Note how at lower values of R the difference has more impact with 3d6 vs d20, peaking at +7 then decaying as R approaches 20. Basically, small bonuses are more important on 3d6.

R 3d6 d20
1 55% 54%
2 64% 56%
3 73% 62%
4 79% 66%
5 86% 70%
6 89% 74%
7 94% 78%
8 96% 81%
9 98% 82%
10 99% 86%
12 100% 91%
14 100% 94%
16 100% 97%
18 100% 99%
20 100% 100%

 

[billd91]

Hey guys. I've been looking at making the switch in my homebrew from 1d20 to 3d6, per the section in Unearthed Arcana. I'm building an excel spreadsheet for "playtesting", and I was wondering if the formula I've got now, which calculates opposed d20 rolls, would work for 3d6 rolls, if I just changed the numbers around; i.e., is the math the same save for the numbers?

The formula I'm using now found in a wonderful PDF about opposed rolls specifically, which I can no longer locate . It's basically:
(20-R)*(20-R-1)/(20^2)
where R is the difference of the first roller's roll modifier and the second roller's roll modifier.

My hangup is that "1"; I don't know a lot about statistics/probability, so I'm worried that my formula will come out wrong/be incorrect if I leave it as a 1 and not as a 3. I'm assuming that the "20" and the "1" in the formula represent the maximum and minimum range for the die rolls; the range with 3d6 is, of course, 3-18, and not 1-20, so I'm thinking changing the formula to:
(18-R)*(18-R-3)/(18^2)
would work, but I just need someone with a little more experience with probability to verify/correct me. I appreciate the help, guys!

I'll reiterate that the formula won't work. The denominator (20^2) works for d20 because there are 400 outcomes of rolling two d20s - 20 for the first x 20 for the second = 400. For 3d6 rolls, there are 216 outcomes for just one set alone.
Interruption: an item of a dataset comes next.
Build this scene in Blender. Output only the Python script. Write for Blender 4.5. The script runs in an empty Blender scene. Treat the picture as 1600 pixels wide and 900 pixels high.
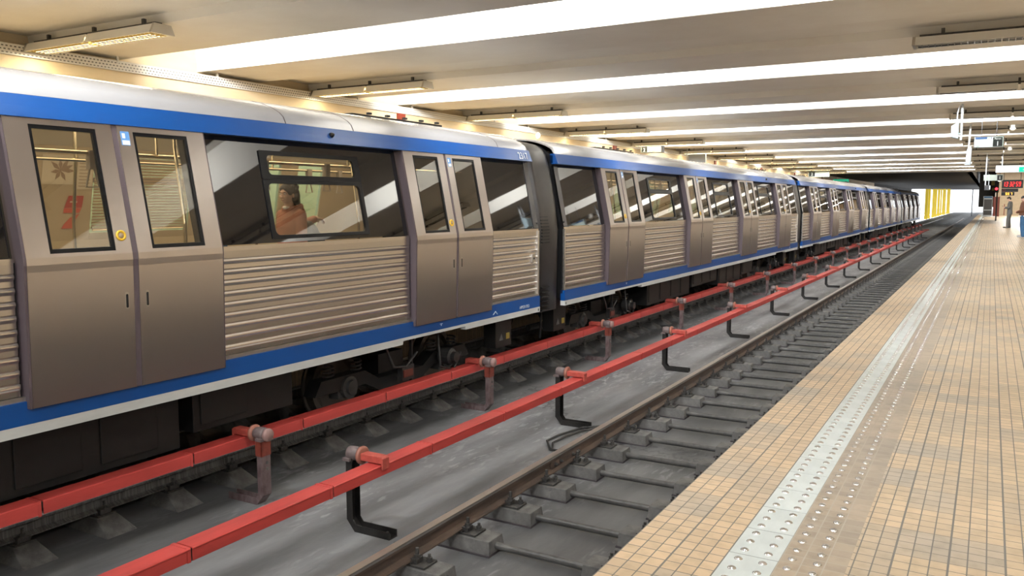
import bpy, bmesh, math, random
from mathutils import Vector, Matrix
random.seed(7)
PI = math.pi
scene = bpy.context.scene
COL = scene.collection
H = 1.45            # camera height above the platform; the coordinates below are measured from the camera
ORG = {}            # object name -> origin

# ------------------------------------------------------------------ materials
MATS = {}
def nodes_of(name):
    m = bpy.data.materials.new(name); m.use_nodes = True
    nt = m.node_tree
    b = nt.nodes['Principled BSDF']
    return m, nt, b
def N(nt, typ, **kw):
    n = nt.nodes.new(typ)
    for k, v in kw.items():
        if k in n.inputs: n.inputs[k].default_value = v
        else: setattr(n, k, v)
    return n
def rgba(c): return (c[0], c[1], c[2], 1)
def mat(name, col, rough=.5, metal=0, var=.0, scale=(4, 4, 4), col2=None, bump=0, bscale=60, coat=0, emit=None, estr=0, rnd=0, spec=None, detail=5, lo=.35, hi=.65):
    m, nt, b = nodes_of(name)
    b.inputs['Base Color'].default_value = rgba(col)
    b.inputs['Roughness'].default_value = rough
    b.inputs['Metallic'].default_value = metal
    if coat: b.inputs['Coat Weight'].default_value = coat; b.inputs['Coat Roughness'].default_value = .08
    if spec is not None: b.inputs['Specular IOR Level'].default_value = spec
    if emit:
        b.inputs['Emission Color'].default_value = rgba(emit); b.inputs['Emission Strength'].default_value = estr
    L = nt.links.new
    tc = None
    if var or col2 or bump:
        tc = N(nt, 'ShaderNodeTexCoord')
    out = None
    if var or col2:
        mp = N(nt, 'ShaderNodeMapping'); mp.inputs['Scale'].default_value = scale
        L(tc.outputs['Object'], mp.inputs['Vector'])
        nz = N(nt, 'ShaderNodeTexNoise', Scale=1.0, Detail=detail, Roughness=.62)
        L(mp.outputs['Vector'], nz.inputs['Vector'])
        c2 = col2 if col2 else tuple(min(1, c * (1 - var)) for c in col)
        cr = N(nt, 'ShaderNodeValToRGB')
        cr.color_ramp.elements[0].position = lo; cr.color_ramp.elements[1].position = hi
        cr.color_ramp.elements[0].color = rgba(c2); cr.color_ramp.elements[1].color = rgba(col)
        L(nz.outputs['Fac'], cr.inputs['Fac'])
        out = cr.outputs['Color']
    if rnd:
        oi = N(nt, 'ShaderNodeObjectInfo')
        hs = N(nt, 'ShaderNodeHueSaturation')
        if out: L(out, hs.inputs['Color'])
        else: hs.inputs['Color'].default_value = rgba(col)
        mr = N(nt, 'ShaderNodeMapRange'); mr.inputs['To Min'].default_value = 1 - rnd; mr.inputs['To Max'].default_value = 1 + rnd
        L(oi.outputs['Random'], mr.inputs['Value']); L(mr.outputs['Result'], hs.inputs['Value'])
        out = hs.outputs['Color']
    if out: L(out, b.inputs['Base Color'])
    if bump:
        nb = N(nt, 'ShaderNodeTexNoise', Scale=float(bscale), Detail=4.0)
        L(tc.outputs['Object'], nb.inputs['Vector'])
        bp = N(nt, 'ShaderNodeBump', Strength=bump, Distance=.01)
        L(nb.outputs['Fac'], bp.inputs['Height']); L(bp.outputs['Normal'], b.inputs['Normal'])
    MATS[name] = m
    return m

def brushed(name, col, rough, stretch):
    m, nt, b = nodes_of(name); L = nt.links.new
    b.inputs['Base Color'].default_value = rgba(col); b.inputs['Metallic'].default_value = 1
    tc = N(nt, 'ShaderNodeTexCoord'); mp = N(nt, 'ShaderNodeMapping'); mp.inputs['Scale'].default_value = stretch
    L(tc.outputs['Object'], mp.inputs['Vector'])
    nz = N(nt, 'ShaderNodeTexNoise', Scale=1.0, Detail=4.0); L(mp.outputs['Vector'], nz.inputs['Vector'])
    mr = N(nt, 'ShaderNodeMapRange'); mr.inputs['To Min'].default_value = rough - .004; mr.inputs['To Max'].default_value = rough + .004
    L(nz.outputs['Fac'], mr.inputs['Value']); L(mr.outputs['Result'], b.inputs['Roughness'])
    mc = N(nt, 'ShaderNodeMix', data_type='RGBA'); mc.inputs['A'].default_value = rgba([c * .992 for c in col]); mc.inputs['B'].default_value = rgba(col)
    L(nz.outputs['Fac'], mc.inputs['Factor']); L(mc.outputs['Result'], b.inputs['Base Color'])
    MATS[name] = m
    return m

def glass(name, tint, ior=1.5, rough=.0):
    m = bpy.data.materials.new(name); m.use_nodes = True; nt = m.node_tree; L = nt.links.new
    nt.nodes.remove(nt.nodes['Principled BSDF']); o = nt.nodes['Material Output']
    tr = N(nt, 'ShaderNodeBsdfTransparent'); tr.inputs['Color'].default_value = rgba(tint)
    gl = N(nt, 'ShaderNodeBsdfGlossy'); gl.inputs['Roughness'].default_value = rough; gl.inputs['Color'].default_value = (1, 1, 1, 1)
    lw = N(nt, 'ShaderNodeLayerWeight', Blend=.5); mx = N(nt, 'ShaderNodeMixShader')
    pw = N(nt, 'ShaderNodeMath', operation='POWER'); L(lw.outputs['Facing'], pw.inputs[0]); pw.inputs[1].default_value = 4.0
    f0 = ((ior - 1) / (ior + 1)) ** 2
    ma = N(nt, 'ShaderNodeMath', operation='MULTIPLY_ADD'); L(pw.outputs['Value'], ma.inputs[0]); ma.inputs[1].default_value = 1 - f0; ma.inputs[2].default_value = f0
    L(ma.outputs['Value'], mx.inputs['Fac']); L(tr.outputs['BSDF'], mx.inputs[1]); L(gl.outputs['BSDF'], mx.inputs[2])
    L(mx.outputs['Shader'], o.inputs['Surface'])
    MATS[name] = m
    return m

def tile_mat(name, x0, w, h, cA, cB, cC, grout, every, rough=.32):
    m, nt, b = nodes_of(name); L = nt.links.new
    tc = N(nt, 'ShaderNodeTexCoord'); sp = N(nt, 'ShaderNodeSeparateXYZ'); L(tc.outputs['Object'], sp.inputs['Vector'])
    def M(op, a, bb=None, c=None):
        n = N(nt, 'ShaderNodeMath', operation=op)
        for i, v in enumerate((a, bb, c)):
            if v is None: continue
            if isinstance(v, (int, float)): n.inputs[i].default_value = v
            else: L(v, n.inputs[i])
        return n.outputs['Value']
    u = M('DIVIDE', M('SUBTRACT', sp.outputs['X'], x0), w); v = M('DIVIDE', sp.outputs['Y'], h)
    fu, fv = M('FRACT', u), M('FRACT', v); iu, iv = M('FLOOR', u), M('FLOOR', v)
    du = M('MULTIPLY', M('MINIMUM', fu, M('SUBTRACT', 1.0, fu)), w); dv = M('MULTIPLY', M('MINIMUM', fv, M('SUBTRACT', 1.0, fv)), h)
    # every n-th joint along the platform is wider
    ue = M('DIVIDE', u, float(every)); fe = M('FRACT', ue); de = M('MULTIPLY', M('MINIMUM', fe, M('SUBTRACT', 1.0, fe)), w * every)
    g = M('MAXIMUM', M('MAXIMUM', M('LESS_THAN', du, .0026), M('LESS_THAN', dv, .0026)), M('LESS_THAN', de, .0042))
    cm = N(nt, 'ShaderNodeCombineXYZ'); L(iu, cm.inputs['X']); L(iv, cm.inputs['Y'])
    wn = N(nt, 'ShaderNodeTexWhiteNoise', noise_dimensions='2D'); L(cm.outputs['Vector'], wn.inputs['Vector'])
    bu, bv = M('FLOOR', M('DIVIDE', iu, 3.0)), M('FLOOR', M('DIVIDE', iv, 4.0))
    cm2 = N(nt, 'ShaderNodeCombineXYZ'); L(bu, cm2.inputs['X']); L(bv, cm2.inputs['Y'])
    wb = N(nt, 'ShaderNodeTexWhiteNoise', noise_dimensions='2D'); L(cm2.outputs['Vector'], wb.inputs['Vector'])
    big = N(nt, 'ShaderNodeTexNoise', Scale=1.1, Detail=3.0); L(tc.outputs['Object'], big.inputs['Vector'])
    f1 = M('ADD', M('MULTIPLY', wb.outputs['Value'], .6), M('MULTIPLY', big.outputs['Fac'], .7))
    cr = N(nt, 'ShaderNodeValToRGB'); cr.color_ramp.elements[0].position = .25; cr.color_ramp.elements[1].position = .95
    cr.color_ramp.elements[0].color = rgba(cC); cr.color_ramp.elements[1].color = rgba(cB)
    e = cr.color_ramp.elements.new(.6); e.color = rgba(cA)
    L(f1, cr.inputs['Fac'])
    hs = N(nt, 'ShaderNodeHueSaturation'); L(cr.outputs['Color'], hs.inputs['Color'])
    L(M('ADD', .9, M('MULTIPLY', wn.outputs['Value'], .2)), hs.inputs['Value'])
    dirt = N(nt, 'ShaderNodeTexNoise', Scale=14.0, Detail=6.0); L(tc.outputs['Object'], dirt.inputs['Vector'])
    md = N(nt, 'ShaderNodeMix', data_type='RGBA', blend_type='MULTIPLY'); L(hs.outputs['Color'], md.inputs['A'])
    crd = N(nt, 'ShaderNodeValToRGB'); crd.color_ramp.elements[0].position = .3; crd.color_ramp.elements[0].color = (.7, .68, .64, 1); crd.color_ramp.elements[1].position = .55
    crd.color_ramp.elements[1].color = (1, 1, 1, 1); L(dirt.outputs['Fac'], crd.inputs['Fac'])
    L(crd.outputs['Color'], md.inputs['B']); md.inputs['Factor'].default_value = .6
    mx = N(nt, 'ShaderNodeMix', data_type='RGBA'); L(g, mx.inputs['Factor']); L(md.outputs['Result'], mx.inputs['A']); mx.inputs['B'].default_value = rgba(grout)
    L(mx.outputs['Result'], b.inputs['Base Color'])
    L(M('ADD', rough, M('MULTIPLY', g, .4)), b.inputs['Roughness'])
    bp = N(nt, 'ShaderNodeBump', Strength=.35, Distance=.003); L(M('SUBTRACT', 1.0, g), bp.inputs['Height']); L(bp.outputs['Normal'], b.inputs['Normal'])
    MATS[name] = m
    return m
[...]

When comparing two sets of 3d6 rolls, there are 216^2 (or 6^6) or 46,656 distinct outcomes for those dice. Clearly 18^2 won't cut it. That would work if you were rolling a pair of 1d18 dice that had a uniform probability of every result coming up.
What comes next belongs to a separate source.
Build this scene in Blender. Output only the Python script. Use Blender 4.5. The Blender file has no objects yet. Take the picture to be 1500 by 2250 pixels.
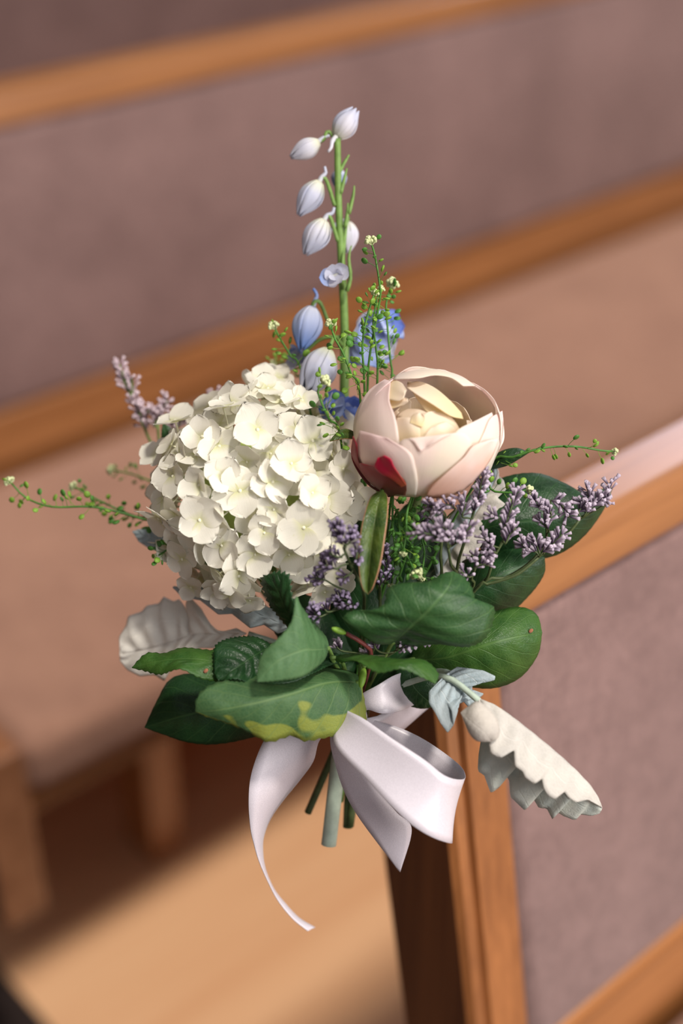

To illustrate a bit more, if you were to list all of the outcomes of a 3d6 roll, you could roll 1,1,1 for a value of 3; 6,6,6 for a value of 18; 1,2,1 or 1,1,2, or 2,1,1 for a value of 4, and so on. If you were to actually figure out the numbers, you'd get a table something like this:



Value__#_____probability of rolling that value
3______1_____0.00462963
4______3_____0.013888889
5______6_____0.027777778
6_____10_____0.046296296
7_____15_____0.069444444
8_____21_____0.097222222
9_____25_____0.115740741
10____27_____0.125
11____27_____0.125
12____25_____0.115740741
13____21_____0.097222222
14____15_____0.069444444
15____10_____0.046296296
16_____6_____0.027777778
17_____3_____0.013888889
18_____1_____0.00462963

Accounting for all possible outcomes of rolling 3d6, there is exactly one way of getting a 3. There are three ways to get a 4, six ways to roll a 5, ten ways to roll a 6, and so on. At the highest point on the bell curve, you've got 27 ways to come up with a 10 or an 11. So you can see how rolling multiple dice to generate a number really changes the distribution compared to rolling a d20 in which there is exactly one way to come up with any outcome on that die and they all have the same probability of 1/20 = .05.

 

[Tuft]

There is a very nice dice probability calculator at http://anydice.com

Just put this as two separate lines into the big input field:
output 3d6-3d6
output d20-d20
and press first the "Graph" and then the "Calculate" button.

This will give you a nice comparison graph of the probabilities of these two opposed rolls.


Edit: this is a direct link to the above calculation:
http://anydice.com/program/2806/graph

 

[N'raac]

3d6 is the Hero System model, so you may find some d20 vs 3d6 discussions on those boards. There were some in the past, but they had a site problem some months back, so they may not all be there any more.

The bell curve trends to the middle much more than d20, as others have noted. Adding in the opposed roll aspect will deviate from the Hero structure as well, but the "3d6 vs d20" discussions may still provide some useful info.

 

[Starfox]

If it is a bell curve you want, using opposed d20 rolls should give you a nice pyramidal probability distribution. The more dice you add, the more bell-curved the probability distribution is, with results very strongly centered in the middle. I find that 2d6 works very well for me, and by a similar token I think 2d20 (opposed if you like, it really changes nothing) would give you a pretty good curve, centered but not too centered.

 

[Cadence]

There is a very nice dice probability calculator at http://anydice.com

Great link, thanks! I think you just saved me custom coding some stuff up for a friend using a VtM-like rolling system.